Mahlatse Mphahlele Sports reporter
Safa staff members have expressed concern about possible job cuts at the association and want assurances from CEO Tebogo Motlanthe, left, and president Danny Jordaan that no one will lose their jobs.
Safa staff members have expressed concern about possible job cuts at the association and want assurances from CEO Tebogo Motlanthe, left, and president Danny Jordaan that no one will lose their jobs.
Image: Sydney Mahlangu/BackpagePix

The already thin-to-the-bone staff at the South African Football Association (Safa) are taking the fight to the organisation’s top brass in a bid to secure guarantees there won’t be a third retrenchment process.

Staff members met at Safa House earlier this month, with regions joining via digital platforms, and formed a Workers Forum made up of six members to take their grievances to senior management, two Safa officials who asked not to be named told TimesLIVE.

Issues the Workers Forum intend to discuss include staff requesting to see Safa’s financial books and feedback on whether the objectives of the 2020 retrenchment process were achieved. The forum will request details about how the money saved by that huge retrenchment process was used.

“Safa workers already work under stress and with a skeleton staff.

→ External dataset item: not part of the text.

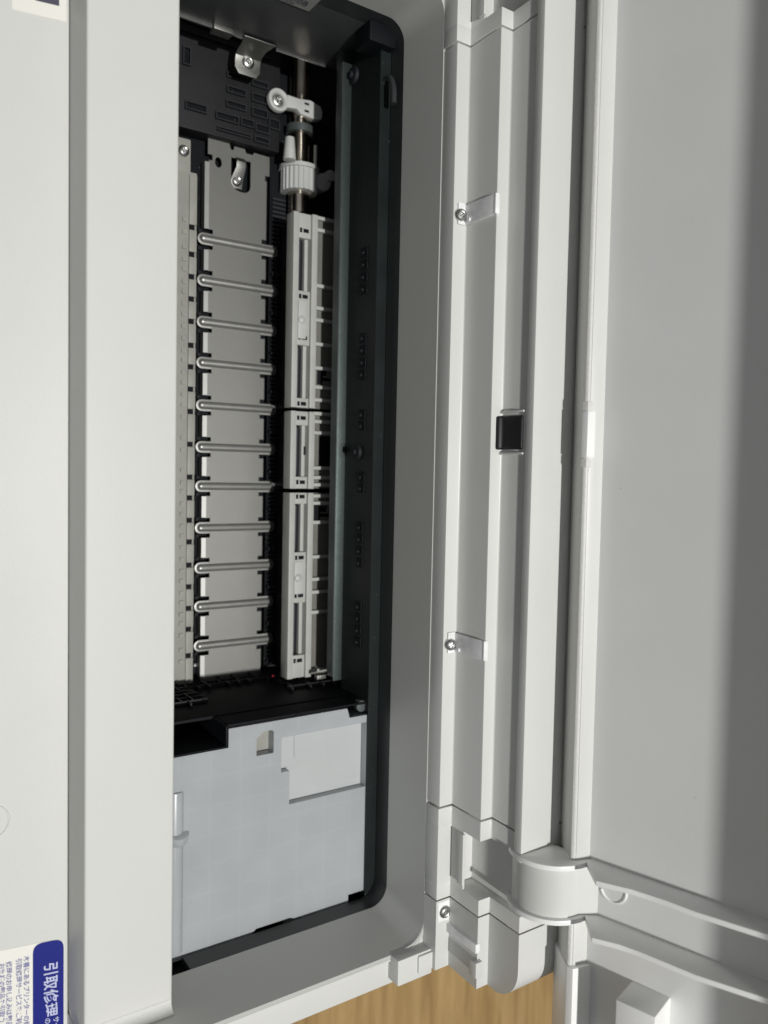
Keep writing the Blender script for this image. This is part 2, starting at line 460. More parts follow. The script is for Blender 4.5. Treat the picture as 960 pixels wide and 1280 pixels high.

We are up in arms with what they call reckless and uncaring bosses,” said one staff member.

“The staff is up in arms because the Safa head honchos have mooted yet another retrenchment process, which is hard on the heels of the last one in 2020, leaving the association with a meagre workforce of 59 staff.

“Staff also want to scrutinise how funds received by the association are being used. Safa has been in the news for all the wrong reasons recently, with president Danny Jordaan at the centre of it all.

“The association recently received R13m from Fifa and instead of using the money for football development and raising the morale of staff, the monies were given to 50 national executive committee (NEC) members as part of their bizarre honorariums.”

Staff at Safa are disgruntled that retrenchments are being mooted after the association expanded its NEC from 34 to 44 members at an ordinary congress on March 26, ahead of the elective congress on June 25 where Jordaan was re-elected president.

Opponents of Jordaan in the camp of challenger Ria Ledwaba alleged the expansion, against the wishes of a Fifa recommendation in 2013 to reduce the size of the NEC, was part of a strategy to keep Jordaan in power.

“Safa has a total of 50 NEC members, a world record despite both Caf and Fifa urging the financially-struggling organisation to cut the number to less than 20,” another staff member said.

“The Safa NEC has been bleeding the association's meagre resources, leading to unfortunate constant staff cuts and poor salaries.”

Reached for comment, Safa CEO Tebogo Motlanthe said there were no planned retrenchments.

“[There is] no planned restructuring or job cuts at the moment. There has been no engagement with staff on issues raised. The Labour Relations Act guides staff on how to raise issues. As management we can’t engage staff through media sources,” Motlanthe said.

Jordaan won at the elective congress at the Sandton Convention Centre by a landslide with 186 votes. Ledwaba received 27 and Solly Mohlabeng received eight votes.